<地元の名士・小原嘉登次氏が作った和多屋別荘>
嬉野温泉を代表する旅館といえば、「和多屋別荘」を中心とした和多屋グループが有名である。高速道路の長崎道の嬉野インターを降り、嬉野温泉街に向かうと、一際高くそびえたつホテルがあるが、それが和多屋別荘だ。屋号の横の丸に十を付けたマークは、かつて江戸時代に薩摩藩(島津家)の御用宿になっていた歴史の名残となっている。また、このマークが付いた旅館はすべて和多屋の関連とも言われ、嬉野温泉内の和楽園、佐賀県武雄温泉の御船山観光ホテル、川上峡温泉の龍登園などには、この家紋のマークが付けられている。
これら一大旅館グループの基礎を作り上げたのは小原嘉登次氏(1906年1月28日生-99年9月22日没)。佐賀県議会議員を44年間務め、そのうち26年間、佐賀県議会議長を務めた、いわゆる県の重鎮であった。嘉登次氏は自身が健在な時に和多屋別荘を三男である健史氏(現、和多屋別荘会長)へ事業継承した。その他、長男の晰氏は佐賀県武雄市の御船山観光ホテル、次男の大治氏は佐賀市の龍登園、四男の嘉文氏は嬉野温泉観光、五男の下田高嘉氏は嬉野市内の和楽園の社長を、それぞれ務めさせた。

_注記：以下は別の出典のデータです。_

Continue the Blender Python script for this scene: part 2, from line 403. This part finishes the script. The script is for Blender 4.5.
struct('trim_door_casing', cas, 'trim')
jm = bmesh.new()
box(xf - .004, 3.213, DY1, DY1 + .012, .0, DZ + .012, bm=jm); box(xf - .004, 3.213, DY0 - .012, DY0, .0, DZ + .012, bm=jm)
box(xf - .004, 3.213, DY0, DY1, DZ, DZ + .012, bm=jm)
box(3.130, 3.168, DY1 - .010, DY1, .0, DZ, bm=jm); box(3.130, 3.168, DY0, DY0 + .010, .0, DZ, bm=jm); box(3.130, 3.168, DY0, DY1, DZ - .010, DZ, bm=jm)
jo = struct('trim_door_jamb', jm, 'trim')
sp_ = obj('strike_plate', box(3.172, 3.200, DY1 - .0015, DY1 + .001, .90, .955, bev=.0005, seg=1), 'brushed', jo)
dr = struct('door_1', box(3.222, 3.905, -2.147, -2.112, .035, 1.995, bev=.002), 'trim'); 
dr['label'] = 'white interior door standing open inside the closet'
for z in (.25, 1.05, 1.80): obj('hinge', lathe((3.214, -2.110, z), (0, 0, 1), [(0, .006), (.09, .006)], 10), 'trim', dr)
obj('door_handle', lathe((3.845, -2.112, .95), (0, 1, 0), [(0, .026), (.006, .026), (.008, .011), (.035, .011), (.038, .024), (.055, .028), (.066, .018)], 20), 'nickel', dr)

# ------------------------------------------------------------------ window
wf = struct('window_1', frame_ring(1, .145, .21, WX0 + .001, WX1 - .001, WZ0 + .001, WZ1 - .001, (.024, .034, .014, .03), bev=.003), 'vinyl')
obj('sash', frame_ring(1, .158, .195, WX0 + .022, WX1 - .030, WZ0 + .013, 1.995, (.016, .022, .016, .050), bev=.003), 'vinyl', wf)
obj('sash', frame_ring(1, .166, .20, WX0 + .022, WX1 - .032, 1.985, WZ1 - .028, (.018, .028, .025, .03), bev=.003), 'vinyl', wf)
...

県議会の大物でありながら、地場経済界においても多大なる影響を与えた嘉登次氏。小原健史和多屋別荘会長が同ホテルのホームページで嘉登次氏の物語を連載し、本として「気骨の流儀~明治の男・小原嘉登次物語~」などが出版されている。嬉野温泉の歴史がよくわかる資料としても知られている。